11 feb 2008

Dios mío, Dios mío, ¿por qué me has abandonado?



JUAN PABLO II, Carta Apostólica Salvifici doloris (11 de febrero de 1984), sobre el sentido cristiano del sufrimiento humano, 18:

«Después de las palabras en Getsemaní vienen las pronunciadas en el Gólgota, que atestiguan esta profundidad —única en la historia del mundo— del mal del sufrimiento que se padece. Cuando Cristo dice: “Dios mío, Dios mío, ¿por qué Me has abandonado?”, Sus palabras no son sólo expresión de aquel abandono que varias veces se hacía sentir en el Antiguo Testamento, especialmente en los Salmos y concretamente en el Salmo 22 [21], del que proceden las palabras citadas (Ps 22 [21],2). Puede decirse que estas palabras sobre el abandono nacen en el terreno de la inseparable unión del Hijo con el Padre, y nacen porque el Padre “cargó sobre Él la iniquidad de todos nosotros” (Is 53,6) y sobre la idea de lo que dirá San Pablo: “A Quien no conoció el pecado, le hizo pecado por nosotros” (2 Cor 5,21). Junto con este horrible peso, midiendo “todo” el mal de dar las espaldas a Dios, contenido en el pecado, Cristo, mediante la profundidad divina de la unión filial con el Padre, percibe de manera humanamente inexplicable este sufrimiento que es la separación, el rechazo del Padre, la ruptura con Dios. Pero precisamente mediante tal sufrimiento Él realiza la Redención, y expirando puede decir: “Todo está acabado” (Io 19,30).

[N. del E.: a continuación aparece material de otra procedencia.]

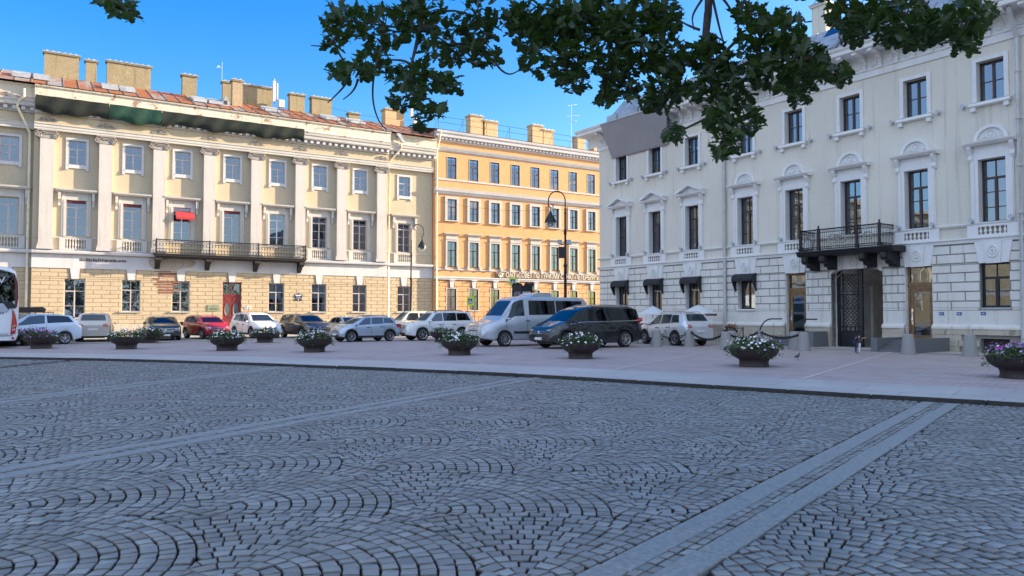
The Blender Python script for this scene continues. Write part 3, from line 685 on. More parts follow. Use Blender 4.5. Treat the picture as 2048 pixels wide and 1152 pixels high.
for i, c in enumerate(cs):
    o = window(CB, c, 11.08, cw, 1.77, .3, M['frame_brown'], 2, (.5,), None, 'cu', ['sides','one','sides','full','sides','full','full','sides','full','sides'][i]); link('surround', cs_up, o, (0,-.3,0))
    o = window(CB, c, 5.72, cw, 2.8, .3, M['frame_brown'], 2, (.24,.48), .7, 'cm', cur[i], bar=.075); link('surround', cs_tri if i < 3 else cs_arc, o, (0,-.3,0))
    if i != 5: link('balustrade', cbal, CB, (c,-.02,0)); link('keystone', ckey, CB, (c,0,0))
    for s in (-1,1):
        if i != 5: link('spotlight', spot_me, CB, (c+s*(cw/2+.22),-.12,5.84))
        link('spotlight', spot_me, CB, (c+s*(cw/2+.52),-.02,11.0))
    if i in (0,1,2,3):
        o = window(CB, c, 1.98, cw+.04, 1.97, .26, M['frame_brown'], 1, (), None, 'cg', None, M['glass_clear'], 'shop_window')
        b = MB(); 
        for s in (-1,1): b.box(s*(cw/2+.02)-.02*(s>0),s*(cw/2+.02)+.02*(s<0),-.24,.0,0,1.97)
        b.box(-.64,.64,-.4,-.2,-.08,0); b.build('sill', M['cream_trim'], o)
        b = MB(); x0, x1 = -.72, .72
        pr = [(.0,4.05),(-.22,4.02),(-.42,3.9),(-.48,3.72),(-.46,3.72),(-.4,3.88),(-.2,3.98),(0,4.0)]
        b.prism(pr,'x',x0,x1)
        for s in (x0,x1): b.prism([(.0,4.04),(-.22,4.01),(-.42,3.89),(-.48,3.72),(-.46,3.62),(-.3,3.3),(-.14,3.02),(-.0,2.98),(-.05,3.4)],'x',s-.012,s+.012)
        for k in range(6): a = x0+k*(x1-x0)/6; b.prism([(a,3.73),(a+.24,3.73),(a+.22,3.6),(a+.12,3.57),(a+.02,3.6)],'y',-.485,-.47)
        b.build('awning', mat('black_awning_cloth',(.02,.02,.024),.75,var=.2) if 'black_awning_cloth' not in bpy.data.materials else bpy.data.materials['black_awning_cloth'], CB, (c,0,0))
        if i in (1,2):
            b = MB(); r = random.Random(i); x = -.34
            while x < .3: w = r.uniform(.03,.08); b.box(x,x+w,-.012,-.002,1.2,1.2+r.uniform(.05,.075)); x += w+.025
            b.build('window_lettering', M['plate'], o)
            b = MB()
            for k in range(3): b.lathe([(.09,0),(.07,.3),(.12,.45),(.14,.75),(.06,.9),(.05,.98),(.08,1.08),(.0,1.2)],10,(-.3+.27*k,.22+.03*k,.02+.1*k))
            b.build('window_display', M['frame_grey'], o)
    elif i in (7,8,9):
        o = window(CB, c, 1.98, cw+.04, 1.97, .2, M['dark_metal'], 2, (), .66, 'cw', 'sides', M['glass_clear'], bar=.09)
        b = MB(); b.box(-.66,.66,-.32,.0,-.06,.0); b.build('sill', M['zinc'], o)
# curtains of the ground floor show-case depth
# doors
def shop_door(x0, x1, z0, z1):
    w = x1-x0; c = (x0+x1)/2; h = z1-z0; b = MB(); t = .12
    b.box(-w/2,-w/2+t,0,.1,0,h); b.box(w/2-t,w/2,0,.1,0,h); b.box(-w/2+t,w/2-t,0,.1,h-t,h); b.box(-w/2,w/2,-.06,.1,h*.72,h*.72+.08); b.box(-w/2+t,w/2-t,-.02,.1,h*.68,h*.72); b.box(-w/2+t,w/2-t,-.02,.1,h*.72+.08,h*.72+.16)
    o = b.build('entrance_door', M['wood'], CB, (c,.2,z0))
    b = MB(); g = w/2-t-.01
    b.box(-g,-g+.14,.02,.08,0,h*.68); b.box(g-.14,g,.02,.08,0,h*.68); b.box(-g+.14,g-.14,.02,.08,0,.2); b.box(-g+.14,g-.14,.02,.08,h*.68-.14,h*.68)
    b.build('door_leaf', M['wood'], o)
    b = MB(); b.quad((-g+.1,.05,.15),(g-.1,.05,.15),(g-.1,.05,h*.68-.1),(-g+.1,.05,h*.68-.1)); b.quad((-g,.06,h*.74),(g,.06,h*.74),(g,.06,h-.1),(-g,.06,h-.1)); b.build('pane', M['glass_clear'], o)
    b = MB(); b.tube([(-g+.07,.02,.85),(-g+.07,-.05,.9),(-g+.07,-.05,1.25),(-g+.07,.02,1.3)],.018,5); b.box(-g+.03,-g+.11,.01,.02,.7,1.45); b.build('handle', M['chrome'], o)
    b = MB()
    for s in (-1,1): b.box(s*w/2-.02*(s>0),s*w/2+.02*(s<0),-.2,.0,0,h)
    b.build('reveal', M['cream_trim'], o); return o
d5 = shop_door(15.68,16.94,.5,3.92); d6 = shop_door(22.3,23.58,.5,4.0)
# gateway
b = MB(); x0, x1, y1 = 18.42, 21.2, 16.
b.quad((x0,0,.0),(x0,y1,.0),(x0,y1,4.4),(x0,0,4.4)); b.quad((x1,0,.0),(x1,0,4.4),(x1,y1,4.4),(x1,y1,0));
n = 10
for i in range(n):
    p = [(x0+(x1-x0)*k/n, 3.55+.75*math.sin(PI*k/n)) for k in (i,i+1)]; b.quad((p[0][0],.35,p[0][1]),(p[1][0],.35,p[1][1]),(p[1][0],y1,p[1][1]),(p[0][0],y1,p[0][1]))
for y in (1.6,3.6,5.6,8.,11.,14.):
    for s, xx in ((1,x0),(-1,x1)): b.box(min(xx,xx+s*.12),max(xx,xx+s*.12),y,y+.5,0,3.2); b.box(min(xx,xx+s*.18),max(xx,xx+s*.18),y-.06,y+.56,3.0,3.2)
b.quad((10,26,0),(30,26,0),(30,26,7),(10,26,7))  # added unseen wall behind the passage, keeps the sun from shining through
b.build('passage', mat('passage_plaster',(.78,.75,.71),.9,var=.2,vs=1.), CB)
b = MB(); xm, w2 = (x0+x1)/2, (x1-x0)/2
for i in range(n):
    k0, k1 = -1+2*i/n, -1+2*(i+1)/n; f = lambda k: 3.78+.24*math.sqrt(max(0,1-k*k))
    b.prism([(xm+k0*w2,f(k0)),(xm+k1*w2,f(k1)),(xm+k1*w2,4.08),(xm+k0*w2,4.08)],'y',-.06,.35)
b.prism([(17.95,4.0),(21.68,4.0),(21.95,4.86),(17.65,4.86)],'y',-.09,-.0); b.prism([(19.3,3.98),(20.3,3.98),(20.45,4.87),(19.15,4.87)],'y',-.15,-.0)
ring(b, 19.8, -.16, 4.45, .26, .04, 16, 1.2); ring(b, 19.8, -.16, 4.45, .12, .05, 12, 1.2)
b.build('gateway_arch', M['cream_block'], CB)
b = MB(); y = .5; gx0, gx1 = 18.5, 19.86
b.box(gx0-.05,gx0+.1,y-.05,y+.05,0,3.95); b.box(gx1-.14,gx1,y-.05,y+.05,0,3.98); b.box(gx0,gx1,y-.03,y+.03,0,.82)
for z in (.82,1.05,2.0,2.72,2.86,3.72): b.box(gx0,gx1,y-.03,y+.03,z-.03,z+.03)
ix0, ix1 = gx0+.26, gx1-.26
b.box(ix0-.03,ix0+.03,y-.03,y+.03,.82,3.95); b.box(ix1-.03,ix1+.03,y-.03,y+.03,.82,3.95)
for z0, z1 in ((1.08,1.97),(2.03,2.7),(2.9,3.7)):
    r = (ix1-ix0)/8; row = 0; z = z0
    while z + r < z1+.05:
        for k in range(5 if row % 2 else 4):
            cx = ix0 + r*(2*k+(0 if row % 2 else 1)); pts = []
            for j in range(9):
                a = PI*j/8; xx = cx+r*math.cos(a)
                if ix0-.01 <= xx <= ix1+.01: pts.append((xx,y,z+r*1.05*math.sin(a)))
            if len(pts) > 1: b.tube(pts, .016, 4)
        z += r*1.02; row += 1
for x in (gx0+.4,gx0+.66,gx0+.92): b.box(x-.03,x+.03,y-.03,y+.03,.82,1.05)
b.build('iron_gate', M['dark_metal'], CB)
b = MB(); b.box(21.02,21.12,.6,1.9,.1,3.9); b.build('iron_gate', M['dark_metal'], CB)
# balcony
BC = link('balcony', None, CB)
b = MB(); b.prism([(.0,4.66),(-1.2,4.66),(-1.26,4.74),(-1.3,4.84),(-1.36,4.88),(-1.36,4.93),(.0,4.95)],'x',17.28,22.42); b.build('slab', M['dark_metal'], BC)
for x in (17.62,18.64,20.78,21.9):
    b = MB(); b.prism([(-.0,3.98),(-.34,3.98),(-.4,4.1),(-.62,4.12),(-.68,4.26),(-1.0,4.3),(-1.1,4.42),(-1.1,4.66),(0,4.66)],'x',x-.2,x+.2); b.box(x-.14,x+.14,-1.16,-1.1,4.4,4.66); b.build('bracket', M['dark_metal'], BC)
b = MB(); fx = [17.5,18.56,20.64,21.78]; yb, z0, z1 = -1.25, 4.95, 6.0
def bars(p, q, step, n0=0):
    p, q = Vector(p), Vector(q); L = (q-p).length; n = max(1,int(L/step)); u = (q-p)/L
    for i in range(1,n):
        c = p+u*(L*i/n); b.tube([(c.x,c.y,z0+.05),(c.x,c.y,z1-.16)],.012,4)
    for z, t in ((z1,.03),(z1-.16,.018),(z0+.16,.015),(z0+.04,.02),(z0+.66,.01)): b.tube([(p.x,p.y,z),(q.x,q.y,z)],t,4)
    m = int(L/.1)
    for i in range(m):
        c = p+u*(L*(i+.5)/m)
        for zz in (z1-.08,z0+.1): b.tube([(c.x+u.x*.045*math.cos(a),c.y+u.y*.045*math.cos(a),zz+.05*math.sin(a)) for a in [2*PI*k/6 for k in range(6)]],.01,3,True)
for a, c in zip(fx,fx[1:]): bars((a,yb,0),(c,yb,0),.115)
bars((17.5,yb,0),(17.5,0,0),.115); bars((21.78,yb,0),(21.78,0,0),.115)
for x in fx: b.box(x-.055,x+.055,yb-.055,yb+.055,z0,z1+.06); b.box(x-.08,x+.08,yb-.08,yb+.08,z0,z0+.14); b.lathe([(.05,z1+.06),(.03,z1+.1),(.055,z1+.16),(0,z1+.22)],8,(x,yb,0))
b.build('railing', M['dark_metal'], BC)
gg = mat('gilded_grey',(.3,.29,.24),.5,.4)
for x, r in ((18.03,.21),(21.21,.21),(19.35,.22),(19.6,.2),(19.85,.22)): b = MB(); ring(b, x, yb-.02, z0+.52, r, .028, 18); b.build('railing_ring', gg, BC)
# roof
b = MB(); b.quad((-1.2,-1.2,15.05),(CX1,-1.2,15.05),(CX1,.5,15.5),(-1.2,.5,15.5)); b.quad((-.2,.5,15.5),(CX1,.5,15.5),(CX1,2.6,17.7),(-.2,2.6,17.7)); b.quad((-.2,2.6,17.7),(CX1,2.6,17.7),(CX1,9,18.4),(-.2,9,18.4)); b.quad((-.2,9,18.4),(CX1,9,18.4),(CX1,16,15),(-.2,16,15))
b.quad((-.2,.5,15.5),(-.2,2.6,17.7),(-.2,9,18.4),(-.2,16,15))
x = 0.
while x < CX1: b.prism([(.5,15.5),(2.6,17.7),(2.58,17.74),(.48,15.54)],'x',x,x+.03); x += .7
CRF = b.build('roof', M['zinc'], CB)
b = MB(); x = 1.4
for k in range(6): b.box(x+k*1.05,x+k*1.05+1.0,-.5+.1*(k%2),.4,15.2,15.72)
b.build('gutter_box', M['zinc'], CRF)
for x in (10.5,14.2,17.7,21.2,24.8):
    b = MB(); b.prism([(.6,15.75),(2.3,17.45),(2.2,17.56),(.5,15.85)],'x',x-.7,x+.7,0); b.quad((x-.6,.56,15.87),(x+.6,.56,15.87),(x+.6,2.14,17.52),(x-.6,2.14,17.52),1); b.build('roof_window', [M['zinc'],M['glass']], CRF)
chimney(CRF, 15.1, 16.0, 20.0, 4., .9, 17.6, M['cream'])
b = MB(); b.tube([(15.05,3.6,19),(14.6,3.6,19.1),(14.5,3.6,19.4)],.05,5); b.build('antenna', M['iron_old'], CRF)
pipe(CB, [(11.56,-.5,14.4),(11.56,-.16,13.6),(11.56,-.16,.3)], .1, M['pipe_grey'], (2,4,6,8,10,12))
pipe(CB, [(27.35,-.9,14.6),(27.35,-.18,13.4),(27.35,-.18,.3)], .1, M['pipe_grey'], (2,4,6,8,10,12))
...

Puede decirse también que se ha cumplido la Escritura, que han sido definitivamente hechas realidad las palabras del citado Poema del Siervo doliente: “Quiso Yavé quebrantarlo con padecimientos” (Is 53,10). El sufrimiento humano ha alcanzado su culmen en la pasión de Cristo. Y a la vez ésta ha entrado en una dimensión completamente nueva y en un orden nuevo: ha sido unida al amor, a aquel amor del que Cristo hablaba a Nicodemo, a aquel amor que crea el bien, sacándolo incluso del mal, sacándolo por medio del sufrimiento, así como el bien supremo de la redención del mundo ha sido sacado de la cruz de Cristo, y de ella toma constantemente su arranque. La cruz de Cristo se ha convertido en una fuente de la que brotan ríos de agua viva (cf. Io 7,37-38). En ella debemos plantearnos también el interrogante sobre el sentido del sufrimiento, y leer hasta el final la respuesta a tal interrogante».